Coach K Is Ready To Start Scalping Duke Tickets

The college basketball season will be here before you know it, and right now all over the country schools are playing out exhibition games in preparation for the year. This includes everybody’s favorite men’s basketball squad, the Duke Blue Devils. The Dukies finished their exhibition schedule on Wednesday night, and even though they beat Lenoir-Rhyne 95-42, there was something about the game that left a bitter taste in Mike Krzyzewski’s mouth afterwards (cue the J.J. Redick jokes).

(”I will rip your soul out with my bare f#@%ing hands!”)

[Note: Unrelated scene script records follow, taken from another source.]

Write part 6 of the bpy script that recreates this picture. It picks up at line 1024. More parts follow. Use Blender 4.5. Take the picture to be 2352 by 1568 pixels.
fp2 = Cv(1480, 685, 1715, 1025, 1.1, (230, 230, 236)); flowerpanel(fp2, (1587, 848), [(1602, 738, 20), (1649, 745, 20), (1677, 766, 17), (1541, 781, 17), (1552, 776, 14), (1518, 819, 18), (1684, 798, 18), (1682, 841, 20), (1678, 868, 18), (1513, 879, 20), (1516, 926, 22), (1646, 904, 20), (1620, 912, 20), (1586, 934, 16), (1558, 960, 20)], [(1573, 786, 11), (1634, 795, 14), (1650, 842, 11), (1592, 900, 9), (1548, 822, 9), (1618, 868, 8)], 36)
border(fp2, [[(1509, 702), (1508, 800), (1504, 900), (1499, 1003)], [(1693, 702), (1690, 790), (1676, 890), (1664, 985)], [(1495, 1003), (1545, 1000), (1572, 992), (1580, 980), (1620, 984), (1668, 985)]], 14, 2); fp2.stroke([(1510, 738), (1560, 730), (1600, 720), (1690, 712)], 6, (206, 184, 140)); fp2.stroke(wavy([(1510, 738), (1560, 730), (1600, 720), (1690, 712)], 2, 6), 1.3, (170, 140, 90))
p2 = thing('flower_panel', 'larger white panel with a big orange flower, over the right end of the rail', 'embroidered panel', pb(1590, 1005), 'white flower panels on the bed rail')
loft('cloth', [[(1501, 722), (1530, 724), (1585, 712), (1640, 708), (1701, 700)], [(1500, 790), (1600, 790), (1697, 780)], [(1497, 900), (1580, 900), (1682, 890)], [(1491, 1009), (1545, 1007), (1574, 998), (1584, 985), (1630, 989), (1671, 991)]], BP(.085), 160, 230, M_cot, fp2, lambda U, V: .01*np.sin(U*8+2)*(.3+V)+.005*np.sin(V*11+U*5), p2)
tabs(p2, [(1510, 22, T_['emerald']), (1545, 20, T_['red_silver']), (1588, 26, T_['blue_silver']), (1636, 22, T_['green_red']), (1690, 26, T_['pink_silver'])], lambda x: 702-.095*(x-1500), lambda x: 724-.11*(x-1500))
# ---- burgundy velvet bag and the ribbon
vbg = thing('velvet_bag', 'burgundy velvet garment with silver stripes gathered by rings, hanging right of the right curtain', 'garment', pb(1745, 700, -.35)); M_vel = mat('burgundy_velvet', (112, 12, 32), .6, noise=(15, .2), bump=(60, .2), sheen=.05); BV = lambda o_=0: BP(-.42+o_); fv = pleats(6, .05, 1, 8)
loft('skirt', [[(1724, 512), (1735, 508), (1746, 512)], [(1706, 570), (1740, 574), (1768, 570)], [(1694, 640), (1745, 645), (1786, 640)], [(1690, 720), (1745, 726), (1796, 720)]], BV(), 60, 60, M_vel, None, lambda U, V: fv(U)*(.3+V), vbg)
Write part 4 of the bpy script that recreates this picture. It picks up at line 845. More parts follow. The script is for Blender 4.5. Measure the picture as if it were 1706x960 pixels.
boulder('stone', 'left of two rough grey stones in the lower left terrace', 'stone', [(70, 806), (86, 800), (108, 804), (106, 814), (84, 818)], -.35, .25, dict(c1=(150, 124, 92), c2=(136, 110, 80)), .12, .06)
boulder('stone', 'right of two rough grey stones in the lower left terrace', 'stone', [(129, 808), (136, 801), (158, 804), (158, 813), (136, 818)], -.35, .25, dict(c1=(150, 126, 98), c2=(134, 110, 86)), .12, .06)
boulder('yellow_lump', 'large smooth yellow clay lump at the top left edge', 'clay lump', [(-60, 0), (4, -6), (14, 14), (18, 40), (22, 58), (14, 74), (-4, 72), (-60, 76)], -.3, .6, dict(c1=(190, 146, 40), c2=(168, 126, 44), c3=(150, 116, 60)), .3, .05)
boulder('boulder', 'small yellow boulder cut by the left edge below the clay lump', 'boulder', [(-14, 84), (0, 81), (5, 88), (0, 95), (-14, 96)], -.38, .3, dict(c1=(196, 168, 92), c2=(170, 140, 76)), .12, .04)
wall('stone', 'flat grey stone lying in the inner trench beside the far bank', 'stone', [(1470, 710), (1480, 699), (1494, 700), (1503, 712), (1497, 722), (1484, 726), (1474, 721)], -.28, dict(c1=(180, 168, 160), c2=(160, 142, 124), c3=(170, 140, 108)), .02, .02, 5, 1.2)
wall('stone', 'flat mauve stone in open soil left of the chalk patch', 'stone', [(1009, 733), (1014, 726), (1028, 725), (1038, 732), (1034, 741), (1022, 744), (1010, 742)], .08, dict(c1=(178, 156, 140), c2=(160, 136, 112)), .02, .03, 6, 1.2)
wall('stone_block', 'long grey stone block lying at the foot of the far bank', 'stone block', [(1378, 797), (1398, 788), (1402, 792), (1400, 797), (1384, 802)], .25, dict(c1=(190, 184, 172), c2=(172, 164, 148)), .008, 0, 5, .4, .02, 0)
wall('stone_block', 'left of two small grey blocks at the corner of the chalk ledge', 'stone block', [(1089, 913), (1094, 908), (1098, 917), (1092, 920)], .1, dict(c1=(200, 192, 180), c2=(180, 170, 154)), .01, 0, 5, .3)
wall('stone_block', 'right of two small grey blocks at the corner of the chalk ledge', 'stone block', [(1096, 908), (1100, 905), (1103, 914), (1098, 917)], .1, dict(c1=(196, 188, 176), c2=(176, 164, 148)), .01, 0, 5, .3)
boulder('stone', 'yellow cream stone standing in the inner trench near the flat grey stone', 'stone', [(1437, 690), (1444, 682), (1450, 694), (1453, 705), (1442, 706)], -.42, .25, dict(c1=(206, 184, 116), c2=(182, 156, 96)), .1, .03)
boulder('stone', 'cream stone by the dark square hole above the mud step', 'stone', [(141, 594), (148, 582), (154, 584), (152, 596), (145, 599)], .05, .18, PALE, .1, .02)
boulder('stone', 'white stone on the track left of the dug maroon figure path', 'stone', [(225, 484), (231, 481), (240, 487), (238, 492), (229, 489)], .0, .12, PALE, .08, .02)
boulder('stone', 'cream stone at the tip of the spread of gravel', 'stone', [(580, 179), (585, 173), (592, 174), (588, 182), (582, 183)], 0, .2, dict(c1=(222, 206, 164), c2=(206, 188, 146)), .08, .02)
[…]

You see, since his team was playing such an inferior opponent, Coach K didn’t have to do all that much coaching last night. This left him with a lot of time to take in the atmosphere around Cameron Indoor Stadium, and as he was doing so he noticed something troubling. There were a lot of empty seats in Cameron, and now Coach K is ticked off.


“We played well, but there was something a little bit missing,” Krzyzewski said. “The same thing with the crowd. We should remind all our Duke fans that we start our season on Monday and every game counts, and if you’re not going to come, let us know and we’ll sell the seats.

“We should not have an empty seat in Cameron.  That’s the way it is. I know I can sell them. I’ll go sell them. If you’re not coming, I’ll go sell them.

“Look, I’m hungry. I think our team is hungry.  The people here, we’re hungry. Let’s go after it by getting a good atmosphere. We can be better. But it’s a group thing. … It’s my 29th year. I’ll sell tickets. It’ll be a cool thing. I’ll get my grandkids out there. We’ll put Cameron Crazy wigs on and we’ll get everyone in there.”

Seriously, Mike, relax.  Duke basketball games have been sold out for years, and it’s not going to change anytime soon. So what if a few people don’t show up to see you guys beat some team by 50 points? You do realize that you coach basketball at a school, don’t you? Could it be possible that the students at Duke thought staying at home and studying just might be a better option than to see what the boys at Lenoir-Rhyne look this year?

If you’re so freaking hungry, go eat a baby like you normally do.